Stated problem
Give again, verbatim, the lines between the line that contains "Model this scene" and the line that contains "scene.camera = cam", counting both ends. Pictures are excluded from the copy.

------ Entries provided

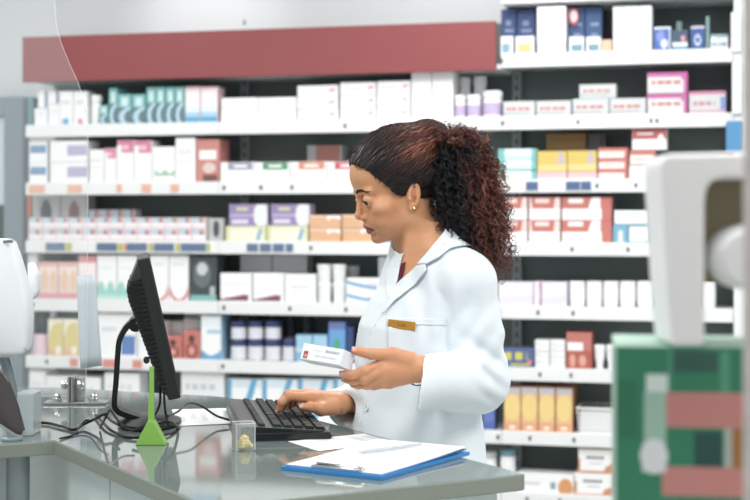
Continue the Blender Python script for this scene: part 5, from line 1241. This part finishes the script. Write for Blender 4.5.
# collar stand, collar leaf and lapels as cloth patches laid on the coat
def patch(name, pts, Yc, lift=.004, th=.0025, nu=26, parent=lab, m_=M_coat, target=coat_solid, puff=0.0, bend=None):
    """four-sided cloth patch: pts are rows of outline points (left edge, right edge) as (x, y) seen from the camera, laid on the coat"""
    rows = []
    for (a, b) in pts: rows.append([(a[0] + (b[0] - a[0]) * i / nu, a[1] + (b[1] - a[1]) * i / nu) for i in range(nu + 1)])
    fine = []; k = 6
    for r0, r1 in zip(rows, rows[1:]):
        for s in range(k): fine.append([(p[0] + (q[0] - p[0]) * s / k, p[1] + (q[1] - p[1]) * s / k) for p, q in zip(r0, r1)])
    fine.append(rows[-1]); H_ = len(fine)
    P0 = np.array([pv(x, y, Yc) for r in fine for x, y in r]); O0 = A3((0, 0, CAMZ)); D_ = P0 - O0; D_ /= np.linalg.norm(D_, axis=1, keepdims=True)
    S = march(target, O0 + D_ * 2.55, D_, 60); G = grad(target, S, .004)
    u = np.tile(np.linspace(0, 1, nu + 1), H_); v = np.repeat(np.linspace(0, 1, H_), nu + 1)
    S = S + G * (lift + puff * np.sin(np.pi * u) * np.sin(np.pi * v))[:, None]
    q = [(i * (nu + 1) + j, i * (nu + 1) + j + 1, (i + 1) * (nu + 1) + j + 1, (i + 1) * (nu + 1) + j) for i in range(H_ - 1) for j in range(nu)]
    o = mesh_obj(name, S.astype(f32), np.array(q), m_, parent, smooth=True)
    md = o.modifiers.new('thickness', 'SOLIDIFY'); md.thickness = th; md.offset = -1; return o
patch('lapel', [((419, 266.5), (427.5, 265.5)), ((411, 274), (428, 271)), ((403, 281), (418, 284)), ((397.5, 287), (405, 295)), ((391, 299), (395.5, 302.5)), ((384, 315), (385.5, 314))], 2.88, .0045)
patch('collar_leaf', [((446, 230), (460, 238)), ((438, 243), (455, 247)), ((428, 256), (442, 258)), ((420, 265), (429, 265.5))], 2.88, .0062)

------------
------ Entries provided

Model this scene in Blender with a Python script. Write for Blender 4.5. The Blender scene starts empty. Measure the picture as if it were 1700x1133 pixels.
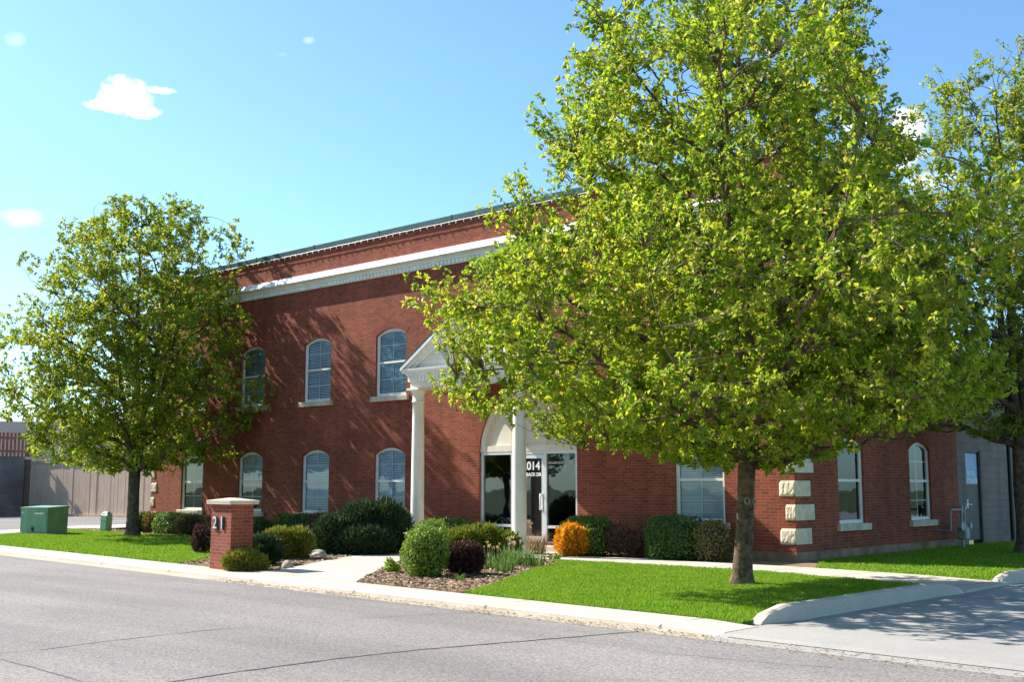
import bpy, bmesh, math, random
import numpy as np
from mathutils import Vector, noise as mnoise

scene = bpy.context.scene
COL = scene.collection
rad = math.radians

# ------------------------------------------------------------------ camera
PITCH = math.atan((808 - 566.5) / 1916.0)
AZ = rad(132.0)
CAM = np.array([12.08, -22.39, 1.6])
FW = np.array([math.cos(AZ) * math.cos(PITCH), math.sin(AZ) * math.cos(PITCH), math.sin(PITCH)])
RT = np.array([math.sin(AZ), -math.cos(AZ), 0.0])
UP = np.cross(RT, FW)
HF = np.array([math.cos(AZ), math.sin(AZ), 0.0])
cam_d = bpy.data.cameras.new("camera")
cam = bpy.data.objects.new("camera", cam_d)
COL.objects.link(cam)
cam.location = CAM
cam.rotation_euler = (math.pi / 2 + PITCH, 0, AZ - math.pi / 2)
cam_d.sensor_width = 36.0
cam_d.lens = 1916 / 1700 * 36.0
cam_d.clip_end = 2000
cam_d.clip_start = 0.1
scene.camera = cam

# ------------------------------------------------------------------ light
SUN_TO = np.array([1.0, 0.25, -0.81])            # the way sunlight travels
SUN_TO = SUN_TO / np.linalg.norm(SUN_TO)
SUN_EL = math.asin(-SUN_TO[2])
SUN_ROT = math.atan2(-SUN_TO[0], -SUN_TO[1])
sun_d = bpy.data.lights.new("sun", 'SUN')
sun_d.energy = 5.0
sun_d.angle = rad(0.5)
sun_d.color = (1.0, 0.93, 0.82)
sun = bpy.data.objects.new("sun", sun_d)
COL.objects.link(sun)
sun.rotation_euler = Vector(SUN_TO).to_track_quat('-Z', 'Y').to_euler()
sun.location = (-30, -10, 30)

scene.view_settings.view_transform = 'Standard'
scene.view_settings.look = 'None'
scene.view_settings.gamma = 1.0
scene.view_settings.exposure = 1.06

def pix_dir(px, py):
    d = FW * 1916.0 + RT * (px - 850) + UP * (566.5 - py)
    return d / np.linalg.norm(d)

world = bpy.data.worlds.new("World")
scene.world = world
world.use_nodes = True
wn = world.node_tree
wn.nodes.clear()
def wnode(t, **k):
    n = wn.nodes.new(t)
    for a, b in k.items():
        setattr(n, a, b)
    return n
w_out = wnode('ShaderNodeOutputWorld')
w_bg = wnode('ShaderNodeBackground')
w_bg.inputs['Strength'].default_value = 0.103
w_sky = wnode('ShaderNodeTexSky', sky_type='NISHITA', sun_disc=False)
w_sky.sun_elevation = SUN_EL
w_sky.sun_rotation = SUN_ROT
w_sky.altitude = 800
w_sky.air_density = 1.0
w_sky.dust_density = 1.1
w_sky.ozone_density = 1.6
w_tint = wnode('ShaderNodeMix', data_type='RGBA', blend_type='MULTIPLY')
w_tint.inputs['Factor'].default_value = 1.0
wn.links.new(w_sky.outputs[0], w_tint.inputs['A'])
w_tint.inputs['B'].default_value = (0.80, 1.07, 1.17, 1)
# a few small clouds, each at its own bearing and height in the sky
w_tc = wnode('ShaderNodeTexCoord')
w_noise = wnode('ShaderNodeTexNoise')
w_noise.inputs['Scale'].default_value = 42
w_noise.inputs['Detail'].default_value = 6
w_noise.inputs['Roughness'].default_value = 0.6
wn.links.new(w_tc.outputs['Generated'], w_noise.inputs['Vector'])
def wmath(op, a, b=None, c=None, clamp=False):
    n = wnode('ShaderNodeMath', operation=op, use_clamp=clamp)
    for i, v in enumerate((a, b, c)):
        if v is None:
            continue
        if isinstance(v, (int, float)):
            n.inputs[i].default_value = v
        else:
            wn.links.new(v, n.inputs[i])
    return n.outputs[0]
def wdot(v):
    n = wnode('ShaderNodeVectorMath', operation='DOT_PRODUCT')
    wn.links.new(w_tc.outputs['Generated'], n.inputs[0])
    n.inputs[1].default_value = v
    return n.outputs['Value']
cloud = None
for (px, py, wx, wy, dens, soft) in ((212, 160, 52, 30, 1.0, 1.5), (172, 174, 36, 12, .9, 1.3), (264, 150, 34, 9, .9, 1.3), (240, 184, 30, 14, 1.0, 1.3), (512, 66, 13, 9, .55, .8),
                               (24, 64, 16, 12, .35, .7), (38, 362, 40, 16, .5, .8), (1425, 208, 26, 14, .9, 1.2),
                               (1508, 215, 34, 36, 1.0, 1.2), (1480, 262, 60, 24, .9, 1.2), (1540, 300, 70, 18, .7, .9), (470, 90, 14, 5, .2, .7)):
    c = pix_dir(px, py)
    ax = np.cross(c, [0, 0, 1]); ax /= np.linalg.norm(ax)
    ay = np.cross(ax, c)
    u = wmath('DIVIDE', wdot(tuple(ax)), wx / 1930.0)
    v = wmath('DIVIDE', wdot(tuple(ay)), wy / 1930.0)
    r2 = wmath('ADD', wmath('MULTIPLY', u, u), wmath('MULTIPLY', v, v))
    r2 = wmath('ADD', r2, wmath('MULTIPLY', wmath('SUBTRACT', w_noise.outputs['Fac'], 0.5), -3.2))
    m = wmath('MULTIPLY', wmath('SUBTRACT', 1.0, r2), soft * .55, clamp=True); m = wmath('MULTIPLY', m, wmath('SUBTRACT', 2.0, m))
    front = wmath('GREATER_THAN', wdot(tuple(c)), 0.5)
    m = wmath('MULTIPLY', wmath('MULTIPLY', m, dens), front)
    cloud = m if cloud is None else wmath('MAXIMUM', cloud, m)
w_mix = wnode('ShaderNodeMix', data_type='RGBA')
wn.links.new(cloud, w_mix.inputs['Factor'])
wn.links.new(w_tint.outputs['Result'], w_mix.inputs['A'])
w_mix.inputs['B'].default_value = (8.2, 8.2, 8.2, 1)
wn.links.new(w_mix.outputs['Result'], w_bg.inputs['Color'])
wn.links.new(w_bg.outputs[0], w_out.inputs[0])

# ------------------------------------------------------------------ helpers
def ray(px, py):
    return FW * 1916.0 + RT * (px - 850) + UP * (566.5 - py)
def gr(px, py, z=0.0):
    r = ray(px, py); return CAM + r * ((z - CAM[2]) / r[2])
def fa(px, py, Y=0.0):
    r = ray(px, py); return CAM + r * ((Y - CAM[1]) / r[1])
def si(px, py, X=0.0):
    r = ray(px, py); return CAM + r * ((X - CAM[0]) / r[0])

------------

Answer to this task
Model this scene in Blender with a Python script. Write for Blender 4.5. The Blender scene starts empty. Measure the picture as if it were 1700x1133 pixels.
import bpy, bmesh, math, random
import numpy as np
from mathutils import Vector, noise as mnoise

scene = bpy.context.scene
COL = scene.collection
rad = math.radians

# ------------------------------------------------------------------ camera
PITCH = math.atan((808 - 566.5) / 1916.0)
AZ = rad(132.0)
CAM = np.array([12.08, -22.39, 1.6])
FW = np.array([math.cos(AZ) * math.cos(PITCH), math.sin(AZ) * math.cos(PITCH), math.sin(PITCH)])
RT = np.array([math.sin(AZ), -math.cos(AZ), 0.0])
UP = np.cross(RT, FW)
HF = np.array([math.cos(AZ), math.sin(AZ), 0.0])
cam_d = bpy.data.cameras.new("camera")
cam = bpy.data.objects.new("camera", cam_d)
COL.objects.link(cam)
cam.location = CAM
cam.rotation_euler = (math.pi / 2 + PITCH, 0, AZ - math.pi / 2)
cam_d.sensor_width = 36.0
cam_d.lens = 1916 / 1700 * 36.0
cam_d.clip_end = 2000
cam_d.clip_start = 0.1
scene.camera = cam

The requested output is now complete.